Collected data entries
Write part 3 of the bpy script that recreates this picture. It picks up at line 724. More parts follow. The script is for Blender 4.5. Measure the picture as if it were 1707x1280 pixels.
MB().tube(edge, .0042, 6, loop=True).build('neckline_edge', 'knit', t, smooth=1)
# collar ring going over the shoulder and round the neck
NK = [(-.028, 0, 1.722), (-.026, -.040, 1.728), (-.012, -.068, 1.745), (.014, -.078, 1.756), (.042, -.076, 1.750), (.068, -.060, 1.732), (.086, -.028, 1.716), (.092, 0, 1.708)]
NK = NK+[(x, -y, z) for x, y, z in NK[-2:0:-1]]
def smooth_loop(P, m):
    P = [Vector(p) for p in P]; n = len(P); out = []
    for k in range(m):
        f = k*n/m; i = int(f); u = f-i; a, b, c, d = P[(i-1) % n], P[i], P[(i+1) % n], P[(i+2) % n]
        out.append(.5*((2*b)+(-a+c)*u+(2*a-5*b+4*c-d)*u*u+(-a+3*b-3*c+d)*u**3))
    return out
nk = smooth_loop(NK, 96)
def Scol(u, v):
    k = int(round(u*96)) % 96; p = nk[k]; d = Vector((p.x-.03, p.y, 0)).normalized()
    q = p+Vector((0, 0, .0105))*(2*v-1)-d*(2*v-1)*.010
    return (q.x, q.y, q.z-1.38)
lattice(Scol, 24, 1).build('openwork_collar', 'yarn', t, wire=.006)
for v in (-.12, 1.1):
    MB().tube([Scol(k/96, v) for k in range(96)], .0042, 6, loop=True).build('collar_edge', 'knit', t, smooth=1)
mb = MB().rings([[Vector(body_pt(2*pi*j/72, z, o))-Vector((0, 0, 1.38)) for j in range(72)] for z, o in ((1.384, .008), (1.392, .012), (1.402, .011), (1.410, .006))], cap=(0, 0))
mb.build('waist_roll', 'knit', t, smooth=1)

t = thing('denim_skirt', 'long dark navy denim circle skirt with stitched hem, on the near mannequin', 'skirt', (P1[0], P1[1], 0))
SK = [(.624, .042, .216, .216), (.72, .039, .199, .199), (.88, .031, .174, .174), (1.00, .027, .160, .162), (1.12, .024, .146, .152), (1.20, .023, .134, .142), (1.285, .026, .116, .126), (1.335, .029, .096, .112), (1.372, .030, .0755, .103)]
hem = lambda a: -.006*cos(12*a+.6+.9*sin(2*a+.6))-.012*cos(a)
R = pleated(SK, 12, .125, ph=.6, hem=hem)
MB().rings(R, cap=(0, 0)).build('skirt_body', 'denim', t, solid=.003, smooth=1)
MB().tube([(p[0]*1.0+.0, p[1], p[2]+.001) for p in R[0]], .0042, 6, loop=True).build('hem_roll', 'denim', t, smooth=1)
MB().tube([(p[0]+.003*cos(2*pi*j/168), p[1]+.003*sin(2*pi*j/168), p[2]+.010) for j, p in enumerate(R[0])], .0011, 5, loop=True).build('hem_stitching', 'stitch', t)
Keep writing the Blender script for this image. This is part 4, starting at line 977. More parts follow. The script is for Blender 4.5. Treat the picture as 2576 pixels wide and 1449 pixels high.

> _Goal_
All of the entries should be written out again exactly.

> _Result for this exercise_
Write part 3 of the bpy script that recreates this picture. It picks up at line 724. More parts follow. The script is for Blender 4.5. Measure the picture as if it were 1707x1280 pixels.
MB().tube(edge, .0042, 6, loop=True).build('neckline_edge', 'knit', t, smooth=1)
# collar ring going over the shoulder and round the neck
NK = [(-.028, 0, 1.722), (-.026, -.040, 1.728), (-.012, -.068, 1.745), (.014, -.078, 1.756), (.042, -.076, 1.750), (.068, -.060, 1.732), (.086, -.028, 1.716), (.092, 0, 1.708)]
NK = NK+[(x, -y, z) for x, y, z in NK[-2:0:-1]]
def smooth_loop(P, m):
    P = [Vector(p) for p in P]; n = len(P); out = []
    for k in range(m):
        f = k*n/m; i = int(f); u = f-i; a, b, c, d = P[(i-1) % n], P[i], P[(i+1) % n], P[(i+2) % n]
        out.append(.5*((2*b)+(-a+c)*u+(2*a-5*b+4*c-d)*u*u+(-a+3*b-3*c+d)*u**3))
    return out
nk = smooth_loop(NK, 96)
def Scol(u, v):
    k = int(round(u*96)) % 96; p = nk[k]; d = Vector((p.x-.03, p.y, 0)).normalized()
    q = p+Vector((0, 0, .0105))*(2*v-1)-d*(2*v-1)*.010
    return (q.x, q.y, q.z-1.38)
lattice(Scol, 24, 1).build('openwork_collar', 'yarn', t, wire=.006)
for v in (-.12, 1.1):
    MB().tube([Scol(k/96, v) for k in range(96)], .0042, 6, loop=True).build('collar_edge', 'knit', t, smooth=1)
mb = MB().rings([[Vector(body_pt(2*pi*j/72, z, o))-Vector((0, 0, 1.38)) for j in range(72)] for z, o in ((1.384, .008), (1.392, .012), (1.402, .011), (1.410, .006))], cap=(0, 0))
mb.build('waist_roll', 'knit', t, smooth=1)

t = thing('denim_skirt', 'long dark navy denim circle skirt with stitched hem, on the near mannequin', 'skirt', (P1[0], P1[1], 0))
SK = [(.624, .042, .216, .216), (.72, .039, .199, .199), (.88, .031, .174, .174), (1.00, .027, .160, .162), (1.12, .024, .146, .152), (1.20, .023, .134, .142), (1.285, .026, .116, .126), (1.335, .029, .096, .112), (1.372, .030, .0755, .103)]
hem = lambda a: -.006*cos(12*a+.6+.9*sin(2*a+.6))-.012*cos(a)
R = pleated(SK, 12, .125, ph=.6, hem=hem)
MB().rings(R, cap=(0, 0)).build('skirt_body', 'denim', t, solid=.003, smooth=1)
MB().tube([(p[0]*1.0+.0, p[1], p[2]+.001) for p in R[0]], .0042, 6, loop=True).build('hem_roll', 'denim', t, smooth=1)
MB().tube([(p[0]+.003*cos(2*pi*j/168), p[1]+.003*sin(2*pi*j/168), p[2]+.010) for j, p in enumerate(R[0])], .0011, 5, loop=True).build('hem_stitching', 'stitch', t)
Keep writing the Blender script for this image. This is part 4, starting at line 977. More parts follow. The script is for Blender 4.5. Treat the picture as 2576 pixels wide and 1449 pixels high.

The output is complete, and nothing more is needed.